Этот прием получил большое распространение в прозе Чехова последующих лет[30].
Раньше внутренний мир персонажа представлял читателю или нейтральный повествователь, или сам герой своими монологами в форме прямой речи (см. гл. I, 10). К концу первого периода получает развитие третий ингредиент, ранее существовавший лишь в зачаточных формах, несобственно-прямая речь. Появляются уже целые рассказы, построенные на чередовании этих речевых форм; сменяя одна другую, они образуют сложный художественный сплав.
Рассказ «Добрый немец» («Осколки», 1887, 4 под заглавием «Анекдот») начинается с изложения нейтрального повествователя.
«Иван Карлович Швей, старший мастер на сталелитейном заводе Функ и К°, был послан хозяином в Тверь <>. Возвращаясь назад в Москву, он всю дорогу закрывал глаза и воображал себе, как он приедет домой, как кухарка Марья отворит ему дверь, а жена Наташа бросится к нему на шею и вскрикнет»
Далее изображение дается в виде внутреннего монолога героя.
«Она не ожидает меня, думал он. Тем лучше. Неожиданная радость слаще, чем ожидаемая <> Я сейчас буду ее испугать, подумал Иван Карлович и зажег спичку»
Нить повествования снова переходит к рассказчику.
«Но бедный немец! он сам испугался Пока на его спичке разгоралась синим огоньком сера, он увидел следующее На кровати, что ближе к стене, спала женщина, укрытая с головою, так что видны были одни только голые пятки На другой кровати лежал громадный мужчина с большой рыжей головой и с длинными усами <> Сжег он одну за другой пять спичек и картина представлялась все такою же невероятной, ужасной и возмутительной»
В этом пассаже еще находим экспрессию самого рассказчика («бедный немец!»). Но уже дальше в изложение повествователя включается слово героя.
«Он плакал и думал о людской неблагодарности Эта женщина с голыми пятками была когда-то бедной швейкой, и он осчастливил ее, сделав женою ученого мастера, который у Функа и К° получает 750 рублей в год! <> благодаря ему она стала щеголять в шляпах и турнюрах и даже Функу и К° не позволяла говорить ей ты
<> Дрожащею рукою он написал сначала письмо к родителям жены, живущим в Серпухове. Он писал старикам, что честный ученый мастер, которому Функ и К° платят 750 руб. в год, не желает жить с распутной женщиной, что родители свиньи и дочери их свиньи, что Швей желает плевать на кого угодно»
В повествовательном уровне рассказа чередуются три основные формы: нейтральное повествование, внутренний монолог и объективное повествование.
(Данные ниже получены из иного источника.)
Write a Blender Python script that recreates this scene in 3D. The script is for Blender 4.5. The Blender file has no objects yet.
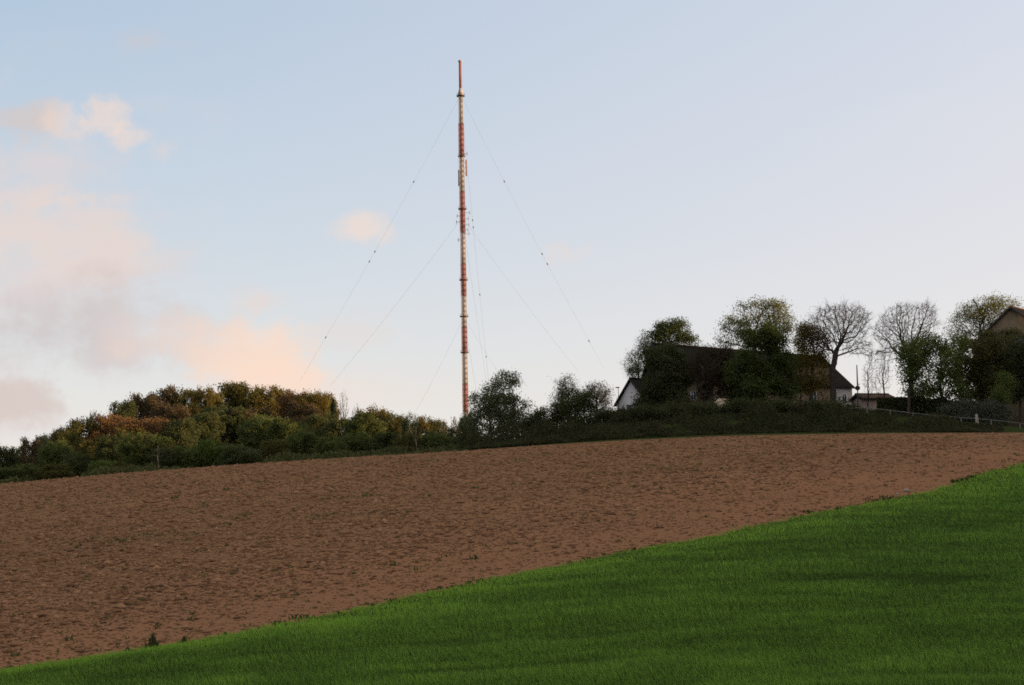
import bpy, math, numpy as np
from mathutils import Matrix, Vector

rng = np.random.default_rng(11)
sc = bpy.context.scene
COL = sc.collection
R = math.radians

# ------------------------------------------------------------------ camera
F = 1728.0
PITCH = math.atan((560 - 342.5) / F)
ROLL = R(1.1)
EYE = Vector((0.0, 0.0, 3.0))
cam = bpy.data.cameras.new('camera')
cam.sensor_width = 36.0
cam.lens = 36.0 * F / 1024
cam.clip_start = 0.1
cam.clip_end = 20000
cam_o = bpy.data.objects.new('camera', cam)
COL.objects.link(cam_o)
CM = Matrix.Rotation(math.pi / 2 + PITCH, 4, 'X') @ Matrix.Rotation(-ROLL, 4, 'Z')
cam_o.matrix_world = Matrix.Translation(EYE) @ CM
sc.camera = cam_o
CM3 = np.array(CM.to_3x3())


def ray(px, py):
    d = CM3 @ np.array([(px - 512) / F, -(py - 342.5) / F, -1.0])
    return d


def st(px, py):
    d = ray(px, py)
    return d[0] / d[1], d[2] / d[1]


def at(px, py, Y):
    d = ray(px, py)
    k = Y / d[1]
    return np.array([d[0] * k, Y, EYE.z + d[2] * k])


def sm(a, b, x):
    t = np.clip((x - a) / (b - a), 0, 1)
    return t * t * (3 - 2 * t)


# ------------------------------------------------------------------ value noise (numpy)
_perm = np.random.default_rng(5).random((256, 256))


def vnoise(x, y):
    xi = np.floor(x).astype(int)
    yi = np.floor(y).astype(int)
    fx = x - xi
    fy = y - yi
    fx = fx * fx * (3 - 2 * fx)
    fy = fy * fy * (3 - 2 * fy)
    a = _perm[xi & 255, yi & 255]
    b = _perm[(xi + 1) & 255, yi & 255]
    c = _perm[xi & 255, (yi + 1) & 255]
    d = _perm[(xi + 1) & 255, (yi + 1) & 255]
    return (a * (1 - fx) + b * fx) * (1 - fy) + (c * (1 - fx) + d * fx) * fy - 0.5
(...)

Это сочетание на долгие годы станет структурной основой чеховского рассказа и только в последние годы будет потеснено другими объединениями речевых форм.
В 18851886 годах продолжает унифицироваться тип нейтрального повествования (цифровые данные по 1886 году почти совпадают с данными 1885 года и поэтому в сводной таблице нами не приводятся).
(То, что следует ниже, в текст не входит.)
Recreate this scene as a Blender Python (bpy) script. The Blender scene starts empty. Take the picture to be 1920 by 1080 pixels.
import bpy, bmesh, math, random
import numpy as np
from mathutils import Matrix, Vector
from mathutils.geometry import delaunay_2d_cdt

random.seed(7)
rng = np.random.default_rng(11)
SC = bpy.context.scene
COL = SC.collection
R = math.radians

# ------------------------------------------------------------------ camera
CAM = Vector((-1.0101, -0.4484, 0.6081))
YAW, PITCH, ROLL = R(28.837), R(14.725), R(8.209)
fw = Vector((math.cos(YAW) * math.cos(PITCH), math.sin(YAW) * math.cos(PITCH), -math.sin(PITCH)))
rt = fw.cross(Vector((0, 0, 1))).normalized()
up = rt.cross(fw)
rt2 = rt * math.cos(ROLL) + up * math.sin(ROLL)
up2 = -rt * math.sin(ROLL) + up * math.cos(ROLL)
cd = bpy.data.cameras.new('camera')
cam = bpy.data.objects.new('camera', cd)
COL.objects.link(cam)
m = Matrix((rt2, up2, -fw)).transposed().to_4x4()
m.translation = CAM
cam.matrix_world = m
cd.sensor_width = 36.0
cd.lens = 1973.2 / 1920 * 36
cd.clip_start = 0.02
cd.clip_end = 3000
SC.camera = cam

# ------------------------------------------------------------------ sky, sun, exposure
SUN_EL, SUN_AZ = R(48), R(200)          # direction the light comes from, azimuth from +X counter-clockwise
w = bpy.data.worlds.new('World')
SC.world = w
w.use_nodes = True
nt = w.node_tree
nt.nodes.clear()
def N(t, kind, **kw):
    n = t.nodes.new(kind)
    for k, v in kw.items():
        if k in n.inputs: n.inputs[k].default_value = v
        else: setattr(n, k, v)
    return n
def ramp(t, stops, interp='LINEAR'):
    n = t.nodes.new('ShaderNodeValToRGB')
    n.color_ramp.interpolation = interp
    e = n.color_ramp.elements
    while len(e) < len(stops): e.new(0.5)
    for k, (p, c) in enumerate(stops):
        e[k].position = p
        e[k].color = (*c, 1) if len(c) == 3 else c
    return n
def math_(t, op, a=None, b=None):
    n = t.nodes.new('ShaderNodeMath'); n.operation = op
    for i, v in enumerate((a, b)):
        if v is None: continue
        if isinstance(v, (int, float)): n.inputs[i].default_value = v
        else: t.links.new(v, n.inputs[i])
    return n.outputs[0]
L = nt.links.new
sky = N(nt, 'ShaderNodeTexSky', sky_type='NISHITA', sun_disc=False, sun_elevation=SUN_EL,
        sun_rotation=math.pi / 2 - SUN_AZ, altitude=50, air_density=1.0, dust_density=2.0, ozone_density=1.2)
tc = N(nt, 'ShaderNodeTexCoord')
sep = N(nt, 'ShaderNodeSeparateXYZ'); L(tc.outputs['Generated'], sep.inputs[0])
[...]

Из столь многочисленных ранее видов отступлений рассказчика сохранились только два: обращения к читателю и краткие высказывания-наблюдения, выраженные в афористической форме. Но и эти высказывания меняют свое качество они теряют принадлежащий повествователю эмоциональный заряд, становятся вполне нейтральными.
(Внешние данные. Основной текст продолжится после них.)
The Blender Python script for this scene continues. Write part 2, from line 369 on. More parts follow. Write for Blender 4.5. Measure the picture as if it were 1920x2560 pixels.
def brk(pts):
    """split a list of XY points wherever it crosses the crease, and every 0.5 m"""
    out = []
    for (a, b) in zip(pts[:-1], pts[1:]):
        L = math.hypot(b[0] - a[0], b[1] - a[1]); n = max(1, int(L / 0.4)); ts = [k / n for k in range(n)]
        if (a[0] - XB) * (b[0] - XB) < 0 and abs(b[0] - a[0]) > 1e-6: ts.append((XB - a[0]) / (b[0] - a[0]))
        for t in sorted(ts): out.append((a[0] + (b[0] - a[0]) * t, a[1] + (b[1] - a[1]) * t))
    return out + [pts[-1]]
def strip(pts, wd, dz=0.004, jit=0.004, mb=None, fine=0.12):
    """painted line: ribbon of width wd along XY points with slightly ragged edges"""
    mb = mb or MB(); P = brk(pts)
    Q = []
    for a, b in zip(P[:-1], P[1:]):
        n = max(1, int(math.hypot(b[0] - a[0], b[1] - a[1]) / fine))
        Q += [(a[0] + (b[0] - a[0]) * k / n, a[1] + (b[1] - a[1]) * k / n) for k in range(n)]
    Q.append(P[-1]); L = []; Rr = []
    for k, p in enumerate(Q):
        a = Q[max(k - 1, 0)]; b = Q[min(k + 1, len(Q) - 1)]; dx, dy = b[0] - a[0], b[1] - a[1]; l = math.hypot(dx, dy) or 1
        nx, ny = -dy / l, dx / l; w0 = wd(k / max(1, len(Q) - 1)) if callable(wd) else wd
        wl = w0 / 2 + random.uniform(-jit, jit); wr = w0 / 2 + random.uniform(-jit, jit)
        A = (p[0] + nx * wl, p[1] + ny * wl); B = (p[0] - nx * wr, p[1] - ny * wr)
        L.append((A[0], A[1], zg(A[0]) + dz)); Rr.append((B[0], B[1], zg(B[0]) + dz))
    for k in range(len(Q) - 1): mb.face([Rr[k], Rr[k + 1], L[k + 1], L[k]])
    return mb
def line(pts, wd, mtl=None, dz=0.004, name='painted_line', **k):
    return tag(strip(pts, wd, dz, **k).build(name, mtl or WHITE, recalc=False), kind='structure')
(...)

«Раз в сознании человека в какой бы то ни было форме поднимается запрос о целях существования и является живая потребность заглянуть по ту сторону гроба, то уже тут не удовлетворят ни жертва, ни пост, ни мыканье с места на место» («Скука жизни». «Новое время», 1886, 31 мая, 3682).
«Как бы ни была зловеща красота, но она все-таки красота, и чувство человека не в состоянии не отдать ей дани» («Недобрая ночь». «Петербургская газета», 1886, 3 ноября, 302).
Обращения к читателю теперь не более чем традиционные устойчивые формулы, не содержащие никаких эмоций.